Шнур подарил русскому року зоологическую буквальность — то, чего в этом роке никогда не было. Он поет: „Я сделан из мяса“. С таких позиций здесь в массе своей никто и никогда не делал рок-музыки — вспомните всех местных героев и их многочисленные самоидентификации шизоидно-метафорического свойства: „я — церковь без крестов“, „я — серый голубь“, „я — нэпман“, „я — змея“, „я — боль яблока“ и т. п.
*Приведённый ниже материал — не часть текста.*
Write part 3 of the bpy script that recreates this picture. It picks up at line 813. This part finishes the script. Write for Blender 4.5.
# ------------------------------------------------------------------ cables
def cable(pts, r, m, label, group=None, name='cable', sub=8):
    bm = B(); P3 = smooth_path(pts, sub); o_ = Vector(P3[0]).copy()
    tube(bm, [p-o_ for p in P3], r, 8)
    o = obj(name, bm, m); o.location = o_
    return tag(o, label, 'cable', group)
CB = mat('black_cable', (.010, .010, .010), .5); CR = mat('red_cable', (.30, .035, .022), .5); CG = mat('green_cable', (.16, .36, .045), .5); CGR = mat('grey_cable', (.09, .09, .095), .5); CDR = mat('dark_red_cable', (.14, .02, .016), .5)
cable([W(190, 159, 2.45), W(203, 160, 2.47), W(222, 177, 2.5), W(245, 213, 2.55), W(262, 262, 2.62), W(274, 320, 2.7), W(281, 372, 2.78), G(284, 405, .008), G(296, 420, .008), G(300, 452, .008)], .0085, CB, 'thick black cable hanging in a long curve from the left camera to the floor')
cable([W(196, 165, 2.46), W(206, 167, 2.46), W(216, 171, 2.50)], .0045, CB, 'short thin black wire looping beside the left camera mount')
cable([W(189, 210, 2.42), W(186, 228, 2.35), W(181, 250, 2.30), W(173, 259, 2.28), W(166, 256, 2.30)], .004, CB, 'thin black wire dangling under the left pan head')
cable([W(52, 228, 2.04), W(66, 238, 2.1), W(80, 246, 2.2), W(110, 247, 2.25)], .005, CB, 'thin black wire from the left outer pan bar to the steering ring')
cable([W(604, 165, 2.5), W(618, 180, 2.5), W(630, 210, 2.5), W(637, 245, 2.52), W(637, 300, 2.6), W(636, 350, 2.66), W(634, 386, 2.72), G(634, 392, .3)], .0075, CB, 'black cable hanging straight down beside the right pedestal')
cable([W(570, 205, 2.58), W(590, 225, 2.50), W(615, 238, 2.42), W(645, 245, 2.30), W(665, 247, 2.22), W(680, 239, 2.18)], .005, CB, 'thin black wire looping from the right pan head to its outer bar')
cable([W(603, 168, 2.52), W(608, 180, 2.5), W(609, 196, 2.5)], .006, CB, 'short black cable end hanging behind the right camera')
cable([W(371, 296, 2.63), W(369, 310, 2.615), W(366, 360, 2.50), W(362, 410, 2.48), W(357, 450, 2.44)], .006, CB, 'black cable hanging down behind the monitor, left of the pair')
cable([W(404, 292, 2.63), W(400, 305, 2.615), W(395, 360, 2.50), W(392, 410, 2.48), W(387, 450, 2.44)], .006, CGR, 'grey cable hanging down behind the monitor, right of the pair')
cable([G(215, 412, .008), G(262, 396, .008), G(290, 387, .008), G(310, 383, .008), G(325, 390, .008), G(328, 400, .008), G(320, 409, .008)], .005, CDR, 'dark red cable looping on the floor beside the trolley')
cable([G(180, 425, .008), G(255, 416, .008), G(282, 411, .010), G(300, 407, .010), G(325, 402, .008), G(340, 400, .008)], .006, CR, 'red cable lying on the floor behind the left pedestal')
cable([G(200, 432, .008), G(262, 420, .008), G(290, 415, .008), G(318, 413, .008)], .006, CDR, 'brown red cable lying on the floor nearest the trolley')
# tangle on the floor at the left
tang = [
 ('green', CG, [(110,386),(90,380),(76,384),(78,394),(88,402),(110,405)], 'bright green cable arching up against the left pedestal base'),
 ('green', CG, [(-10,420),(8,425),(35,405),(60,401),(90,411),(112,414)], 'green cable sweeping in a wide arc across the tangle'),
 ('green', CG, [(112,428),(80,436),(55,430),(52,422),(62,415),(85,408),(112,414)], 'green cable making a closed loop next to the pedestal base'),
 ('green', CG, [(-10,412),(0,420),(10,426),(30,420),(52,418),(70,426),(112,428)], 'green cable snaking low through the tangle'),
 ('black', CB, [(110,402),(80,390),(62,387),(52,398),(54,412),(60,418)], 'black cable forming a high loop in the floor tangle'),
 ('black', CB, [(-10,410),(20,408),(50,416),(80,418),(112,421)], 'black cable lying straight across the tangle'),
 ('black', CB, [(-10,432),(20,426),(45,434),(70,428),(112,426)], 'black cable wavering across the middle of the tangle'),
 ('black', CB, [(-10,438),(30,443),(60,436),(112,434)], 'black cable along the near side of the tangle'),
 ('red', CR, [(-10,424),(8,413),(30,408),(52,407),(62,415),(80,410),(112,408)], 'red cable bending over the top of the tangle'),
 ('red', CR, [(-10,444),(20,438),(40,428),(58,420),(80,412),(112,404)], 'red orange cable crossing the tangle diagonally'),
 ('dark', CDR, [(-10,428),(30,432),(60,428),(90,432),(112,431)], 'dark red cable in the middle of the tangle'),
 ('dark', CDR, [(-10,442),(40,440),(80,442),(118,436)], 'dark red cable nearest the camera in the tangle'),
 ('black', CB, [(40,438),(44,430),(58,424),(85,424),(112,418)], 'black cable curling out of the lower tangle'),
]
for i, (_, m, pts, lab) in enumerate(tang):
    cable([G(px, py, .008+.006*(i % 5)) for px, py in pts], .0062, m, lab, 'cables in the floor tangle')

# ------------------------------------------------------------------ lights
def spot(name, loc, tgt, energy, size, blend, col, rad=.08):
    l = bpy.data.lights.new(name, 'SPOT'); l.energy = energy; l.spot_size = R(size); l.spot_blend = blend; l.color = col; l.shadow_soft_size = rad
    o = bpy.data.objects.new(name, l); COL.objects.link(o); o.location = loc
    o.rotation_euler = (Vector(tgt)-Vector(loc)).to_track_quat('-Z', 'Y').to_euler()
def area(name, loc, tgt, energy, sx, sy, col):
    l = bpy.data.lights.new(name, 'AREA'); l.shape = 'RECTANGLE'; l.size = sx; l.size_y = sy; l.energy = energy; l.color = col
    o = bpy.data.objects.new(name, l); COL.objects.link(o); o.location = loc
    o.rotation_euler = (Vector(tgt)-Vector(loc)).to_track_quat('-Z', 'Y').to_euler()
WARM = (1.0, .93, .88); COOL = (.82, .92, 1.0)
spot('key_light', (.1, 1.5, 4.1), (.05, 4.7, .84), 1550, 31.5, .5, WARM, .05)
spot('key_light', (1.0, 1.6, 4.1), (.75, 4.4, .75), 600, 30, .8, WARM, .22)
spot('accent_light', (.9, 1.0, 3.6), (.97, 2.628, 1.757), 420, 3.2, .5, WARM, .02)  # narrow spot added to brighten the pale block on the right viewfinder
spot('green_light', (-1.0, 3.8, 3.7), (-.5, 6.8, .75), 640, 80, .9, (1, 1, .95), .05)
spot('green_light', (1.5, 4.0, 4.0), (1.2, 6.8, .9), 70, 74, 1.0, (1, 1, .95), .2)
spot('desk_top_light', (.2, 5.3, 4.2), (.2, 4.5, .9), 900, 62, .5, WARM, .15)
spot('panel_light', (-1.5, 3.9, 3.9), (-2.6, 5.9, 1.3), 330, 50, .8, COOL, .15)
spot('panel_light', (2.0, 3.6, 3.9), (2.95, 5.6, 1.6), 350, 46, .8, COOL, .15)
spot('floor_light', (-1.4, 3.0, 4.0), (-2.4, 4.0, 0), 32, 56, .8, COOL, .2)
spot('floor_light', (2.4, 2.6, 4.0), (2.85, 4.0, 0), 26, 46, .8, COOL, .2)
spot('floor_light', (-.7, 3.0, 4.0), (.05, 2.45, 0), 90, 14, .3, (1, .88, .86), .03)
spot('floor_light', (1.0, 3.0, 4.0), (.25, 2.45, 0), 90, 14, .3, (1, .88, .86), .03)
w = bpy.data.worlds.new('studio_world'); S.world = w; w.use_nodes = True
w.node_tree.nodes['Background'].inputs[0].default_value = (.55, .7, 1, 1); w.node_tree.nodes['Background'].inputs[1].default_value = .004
Вообще, весь нехитрый смысл „Ленинграда“ (а по большому счету и всего рок-н-ролла как жанра в его первородном виде) укладывается в старую строчку „Зоопарка“: „Всех еще тошнит, а я УЖЕ опохмелился“. Рок-н-ролл в версии Шнура — это чистое ликование, шальное, шалое счастье. „Ленинград“ — это рок-н-ролл, взятый по единственно верному признаку — половому. Голый человек на голой земле — и его желание пожить, отхлебнуть и поучаствовать в судьбе той или иной особы. Вот, собственно, и все. Шнуров как бы вернул рок-н-роллу его исконный смысл».
Сергей Шнуров
Вот есть поколение Икс. Есть дженерейшен Пи. А вот мы — поколение ПОХ. Потому что нам все по хую. Всю хуйню придумали мы. Это мы придумали бандитизм. Это мы начинали стрелять друг в друга, половина нас уже в могилах лежит. Мы развили всю эту наркоманскую тему. Дефолт? Это мы придумали. Рейв? Кто придумал рейв? Поколение ПОХ! Поколение Икс — это младший сержантский состав рейверов, а офицеры это мы. Все, кто там борьбой в школе занимался, бригады собирал — это дженерейшен Пи. А поколение ПОХ придумало настоящий бандитизм. Мы поняли, что мышцы — это полная хуйня, когда есть пистолет. А кто экономику всю разворовал? Нет, начинали, конечно, дженерейшен Пи. Но эти начинали с микросхем снимать золото. А когда пришли мы, мы начали воровать составы. Интернет кто придумал? А кто рок-н-ролл загубил вот в этом его неимоверном пафосе? Тоже мы. Рейвом его заткнули так, что… У нас завоеваний до фига, нам есть чем гордиться.